Évidemment, cela ne me dédouane pas de donner les éclaircissements légitimement requis par Clinton sur le statut de mes énoncés. Clinton m’objecte l’universalité et donc l’acontextualité apparente de ma théorie du caractère contextuel de la pensée, qui se présente comme une espèce de théorie générale de la pensée.

À cela, je ne peux que répondre de la façon suivante, non sans un certain embarras encore, car je pense que ce point n’était, dans ce livre, sans doute pas aussi décidé qu’il le serait maintenant pour moi et que, de ce point de vue, une certaine équivocité affecte mes analyses : je ne crois pas que la philosophie, encore moins que la logique, soit une « théorie ». Je pense que sa fonction est bien plutôt de nous reconduire à l’effectivité de ce que nous faisons, en nous aidant à mieux en appréhender toutes les dimensions et nous rendre mieux compte, en quelque sorte, de ce que nous faisons de ce que nous faisons — c’est-à-dire du sens que nous donnons à ces activités.
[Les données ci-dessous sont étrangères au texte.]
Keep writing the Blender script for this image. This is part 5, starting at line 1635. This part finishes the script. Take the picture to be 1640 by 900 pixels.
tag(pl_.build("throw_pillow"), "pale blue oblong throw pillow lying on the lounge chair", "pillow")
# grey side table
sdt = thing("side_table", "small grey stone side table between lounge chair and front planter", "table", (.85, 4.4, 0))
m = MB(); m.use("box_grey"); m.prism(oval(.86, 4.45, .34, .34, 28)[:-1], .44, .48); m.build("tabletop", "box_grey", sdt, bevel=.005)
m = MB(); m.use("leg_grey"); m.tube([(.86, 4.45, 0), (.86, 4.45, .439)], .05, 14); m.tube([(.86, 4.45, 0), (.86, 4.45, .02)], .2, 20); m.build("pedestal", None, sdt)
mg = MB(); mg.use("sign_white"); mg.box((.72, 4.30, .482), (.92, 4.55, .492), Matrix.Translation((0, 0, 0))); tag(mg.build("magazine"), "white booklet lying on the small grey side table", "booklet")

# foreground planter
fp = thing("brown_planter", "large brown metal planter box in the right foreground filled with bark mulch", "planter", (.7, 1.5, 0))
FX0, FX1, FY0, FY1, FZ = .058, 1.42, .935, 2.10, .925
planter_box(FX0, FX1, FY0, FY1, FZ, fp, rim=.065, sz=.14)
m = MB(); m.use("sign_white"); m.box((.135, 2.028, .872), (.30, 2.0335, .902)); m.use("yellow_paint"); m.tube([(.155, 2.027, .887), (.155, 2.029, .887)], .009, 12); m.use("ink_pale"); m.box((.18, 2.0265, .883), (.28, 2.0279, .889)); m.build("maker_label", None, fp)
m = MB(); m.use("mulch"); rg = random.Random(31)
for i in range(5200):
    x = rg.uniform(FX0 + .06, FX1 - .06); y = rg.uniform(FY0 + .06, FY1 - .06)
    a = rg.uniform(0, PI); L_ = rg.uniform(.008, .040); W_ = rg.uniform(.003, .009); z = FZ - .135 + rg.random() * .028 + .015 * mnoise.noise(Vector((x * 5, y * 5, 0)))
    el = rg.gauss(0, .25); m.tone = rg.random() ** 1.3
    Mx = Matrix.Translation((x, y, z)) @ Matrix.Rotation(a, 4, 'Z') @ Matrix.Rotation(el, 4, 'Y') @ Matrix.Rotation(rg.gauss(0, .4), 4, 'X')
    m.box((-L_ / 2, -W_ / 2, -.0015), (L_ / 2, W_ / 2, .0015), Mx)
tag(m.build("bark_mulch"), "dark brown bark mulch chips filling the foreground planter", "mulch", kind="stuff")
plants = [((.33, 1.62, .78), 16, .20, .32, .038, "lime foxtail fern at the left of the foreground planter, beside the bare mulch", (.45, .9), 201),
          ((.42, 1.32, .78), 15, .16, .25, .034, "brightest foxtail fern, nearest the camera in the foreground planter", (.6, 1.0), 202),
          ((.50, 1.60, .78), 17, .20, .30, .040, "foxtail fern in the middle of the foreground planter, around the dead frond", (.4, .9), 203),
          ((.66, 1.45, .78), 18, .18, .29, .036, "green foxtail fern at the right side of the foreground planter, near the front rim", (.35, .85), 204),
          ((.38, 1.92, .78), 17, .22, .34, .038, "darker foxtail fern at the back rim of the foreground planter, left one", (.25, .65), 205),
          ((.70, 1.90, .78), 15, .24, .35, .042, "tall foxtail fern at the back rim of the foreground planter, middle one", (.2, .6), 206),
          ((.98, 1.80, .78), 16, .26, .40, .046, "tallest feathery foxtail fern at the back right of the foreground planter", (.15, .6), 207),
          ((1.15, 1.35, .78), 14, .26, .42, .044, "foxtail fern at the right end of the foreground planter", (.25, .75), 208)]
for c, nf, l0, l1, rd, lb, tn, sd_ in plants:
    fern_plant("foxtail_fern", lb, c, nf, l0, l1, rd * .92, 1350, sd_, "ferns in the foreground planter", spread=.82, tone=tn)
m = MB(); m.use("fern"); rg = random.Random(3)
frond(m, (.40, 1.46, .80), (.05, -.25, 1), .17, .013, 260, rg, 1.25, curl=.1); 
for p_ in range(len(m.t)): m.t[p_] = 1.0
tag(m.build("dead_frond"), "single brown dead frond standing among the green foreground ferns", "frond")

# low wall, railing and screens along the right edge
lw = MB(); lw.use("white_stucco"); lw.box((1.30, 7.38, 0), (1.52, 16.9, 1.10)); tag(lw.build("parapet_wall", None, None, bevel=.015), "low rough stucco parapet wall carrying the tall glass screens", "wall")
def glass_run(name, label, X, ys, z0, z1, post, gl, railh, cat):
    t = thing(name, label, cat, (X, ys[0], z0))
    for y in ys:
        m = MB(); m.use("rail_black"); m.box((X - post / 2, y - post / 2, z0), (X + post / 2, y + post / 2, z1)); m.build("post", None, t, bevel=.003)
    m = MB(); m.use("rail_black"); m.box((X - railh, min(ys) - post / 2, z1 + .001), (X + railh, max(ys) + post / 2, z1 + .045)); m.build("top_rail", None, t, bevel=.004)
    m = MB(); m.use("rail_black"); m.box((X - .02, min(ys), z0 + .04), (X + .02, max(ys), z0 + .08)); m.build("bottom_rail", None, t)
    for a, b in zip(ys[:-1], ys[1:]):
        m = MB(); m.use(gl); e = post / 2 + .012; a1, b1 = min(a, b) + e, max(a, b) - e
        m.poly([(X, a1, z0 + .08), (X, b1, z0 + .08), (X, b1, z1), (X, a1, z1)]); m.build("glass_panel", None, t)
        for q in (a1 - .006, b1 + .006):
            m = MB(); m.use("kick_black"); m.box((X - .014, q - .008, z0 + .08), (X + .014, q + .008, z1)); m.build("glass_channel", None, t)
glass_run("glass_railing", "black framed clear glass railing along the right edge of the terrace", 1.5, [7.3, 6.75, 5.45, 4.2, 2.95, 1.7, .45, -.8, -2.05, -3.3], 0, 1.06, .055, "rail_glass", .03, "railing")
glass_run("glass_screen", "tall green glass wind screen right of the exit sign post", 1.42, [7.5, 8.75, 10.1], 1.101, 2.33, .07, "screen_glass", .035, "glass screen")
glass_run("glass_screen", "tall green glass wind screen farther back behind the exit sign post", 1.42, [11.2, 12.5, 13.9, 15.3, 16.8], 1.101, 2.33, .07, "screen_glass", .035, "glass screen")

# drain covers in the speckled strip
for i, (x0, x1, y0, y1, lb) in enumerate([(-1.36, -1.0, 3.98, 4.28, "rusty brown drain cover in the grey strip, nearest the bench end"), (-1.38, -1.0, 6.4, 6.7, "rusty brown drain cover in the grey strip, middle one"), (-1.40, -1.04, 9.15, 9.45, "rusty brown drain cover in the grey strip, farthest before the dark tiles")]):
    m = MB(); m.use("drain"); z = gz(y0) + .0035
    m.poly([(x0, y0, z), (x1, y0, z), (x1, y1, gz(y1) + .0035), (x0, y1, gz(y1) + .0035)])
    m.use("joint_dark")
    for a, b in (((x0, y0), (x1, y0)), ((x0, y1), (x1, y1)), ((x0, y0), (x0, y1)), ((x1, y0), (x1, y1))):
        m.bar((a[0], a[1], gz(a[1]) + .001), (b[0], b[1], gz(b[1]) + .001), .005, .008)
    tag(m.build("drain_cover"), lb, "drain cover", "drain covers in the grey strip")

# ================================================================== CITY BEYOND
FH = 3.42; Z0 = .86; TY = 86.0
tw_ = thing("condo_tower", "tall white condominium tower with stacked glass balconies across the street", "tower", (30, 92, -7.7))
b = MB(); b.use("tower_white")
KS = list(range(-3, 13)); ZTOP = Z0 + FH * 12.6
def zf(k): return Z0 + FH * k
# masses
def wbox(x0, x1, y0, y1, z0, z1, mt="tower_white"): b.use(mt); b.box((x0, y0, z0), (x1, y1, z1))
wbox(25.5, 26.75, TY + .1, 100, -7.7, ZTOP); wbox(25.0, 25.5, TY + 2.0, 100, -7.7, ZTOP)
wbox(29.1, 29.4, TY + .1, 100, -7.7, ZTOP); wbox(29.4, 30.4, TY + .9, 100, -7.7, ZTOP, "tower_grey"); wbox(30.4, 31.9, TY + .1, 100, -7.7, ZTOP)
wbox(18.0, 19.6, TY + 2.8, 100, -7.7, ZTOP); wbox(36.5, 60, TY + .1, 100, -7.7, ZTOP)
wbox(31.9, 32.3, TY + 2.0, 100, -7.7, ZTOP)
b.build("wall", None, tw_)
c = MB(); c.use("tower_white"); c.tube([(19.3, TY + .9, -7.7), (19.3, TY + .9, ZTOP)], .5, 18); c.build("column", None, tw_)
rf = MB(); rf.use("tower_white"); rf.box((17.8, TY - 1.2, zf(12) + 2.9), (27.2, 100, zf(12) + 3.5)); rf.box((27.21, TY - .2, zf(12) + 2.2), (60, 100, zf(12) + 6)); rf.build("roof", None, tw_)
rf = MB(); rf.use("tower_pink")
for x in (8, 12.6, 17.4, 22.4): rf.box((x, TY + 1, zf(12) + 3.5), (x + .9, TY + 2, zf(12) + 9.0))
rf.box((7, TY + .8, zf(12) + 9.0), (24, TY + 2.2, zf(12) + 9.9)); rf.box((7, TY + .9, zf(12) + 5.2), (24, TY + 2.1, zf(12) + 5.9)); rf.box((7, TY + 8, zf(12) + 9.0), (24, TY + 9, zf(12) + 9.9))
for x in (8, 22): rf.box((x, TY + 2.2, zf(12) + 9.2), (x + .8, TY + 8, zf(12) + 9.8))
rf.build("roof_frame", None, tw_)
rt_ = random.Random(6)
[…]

De ce point de vue, il est indubitable que la philosophie a une dimension réflexive, mais non pas au sens d’une théorie, à part, qui constituerait en matière isolable « le savoir issu de la réflexion » ; bien plutôt au sens de ce que j’appellerais une « aide à la réflexion » (à la réflexion que nous menons de toute façon sur nos activités, avec les concepts que nous avons), comme on parle parfois d’« aide au repassage ».

Là où, après d’autres, je m’efforce de mettre en avant systématiquement la contextualité de nos pensées, il ne s’agit donc pas tant d’une théorie sur nos pensées, qui les présenteraient de l’extérieur comme universellement contextuelles (comme s’il s’agissait d’une propriété d’un domaine d’être particulier ou universel, qu’elles constitueraient), que d’une méthode thérapeutique, à finalité essentiellement pratique : une méthode qui nous aide tout simplement à mieux nous approprier ces pensées, en interrogeant ce que nous faisons effectivement, là où nous les pensons. Il s’agit de nous inviter à les voir d’une certaine façon, ce qui, peut-être, peut nous aider à faire ce que nous faisons de toute façon : les penser ; ou en tout cas, ce qui n’est jamais acquis, à accepter que nous le faisions.